Aynışah Hatun, was born in Amasya, during her father's princedom. Her mother was his consort Şirin Hatun; thus she had one full-sibling, Şehzade Abdullah, who died in 1483. In 1489 or 1490, Aynışah was married firstly to Göde Ahmed Bey, son of Muhammad Mirza Ugurlu of the Aq Qoyunlu and her aunt Gevherhan Hatun and thus her own cousin. There is a possibility that, since Ahmed had already been living in the Sultan's court for a long time, the marriage took place at an even earlier date. Göde Ahmed later took part in the fight for the Aq Qoyunlu throne and was eventually murdered, during an uprising in Azerbaijan on 14 December 1497, after a brief rule over the Aq Qoyunlu lands. At the turn of the 1500s or a little later, as evidenced by a list of gifts, Aynışah was married secondly to Yahya Pasha, a prominent statesman and military man under her father and grandfather Sultan Mehmed the Conqueror, and head of what became an influential clan of frontier officials. Of Albanian origin, he was appointed twice sancakbey of Bosnia and Nicopolis, twice Beylerbey of Anatolia, thrice Beylerbey of Rumeli, Second Vizier in July 1505, and supposedly, briefly Grand Vizier in 1505. He died at Edirne in mid-1511. Aynışah kept correspondence with both her father, Bayezid, and brother Selim, as has been proven by surviving letters of hers. She was still alive and on good terms with the latter when he deposed the former in 1512, as evident in a letter she, like several of her sisters, wrote him to congratulate him on his ascension. In around 1506, she built a mekteb in Alemdar vicinity of Fatih, Istanbul, close to where Hacı Beşir Ağa Külliye was later erected. In this school she bequeathed her property. Her grave was also situated there, while a certain Aynışah Sultan that lies buried in the same tomb as her mother Şirin and brother Abdullah, in Bursa, is her niece of the same name, Abdullah's daughter.
Issue
With Göde Ahmed, Aynışah had the following children:
A daughter, married to Şehzade Alaeddin Ali, son of Şehzade Ahmed, himself one of Aynışah's half-siblings.

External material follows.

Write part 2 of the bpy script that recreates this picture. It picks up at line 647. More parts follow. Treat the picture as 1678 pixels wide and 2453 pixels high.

A daughter, married in 1508 to Yahyapaşaoğlu Bali Bey, the eldest of Aynışah's stepsons. The union was a failure, as the couple lived in separation and the princess, per a report of her behaviour to Sultan Selim in 1516, engaged in a string of scandalous acts. Caught committing adultery with a man at Skopje, who was killed along with six members of her household, she then relocated against permission to Istanbul where she took a young Quran reciter, known as Dellakoğlu Bak, as a lover, bearing him a daughter who died aged approximately six months old. Upon his death of malaria at Babaeski, en route from Edirne to Istanbul, she found a new companion in his brother. The letter's author, most likely Selim's son and her own cousin, the futureSuleiman the Magnificent, then based at Edirne, credited her acts to the help of her ″boundless and unparalleled″ wealth and several named procuring servants.
Zeyneddin Bey, reportedly born the same day that news of Göde Ahmed's takeover of the Ağ Qoyunlu throne was received.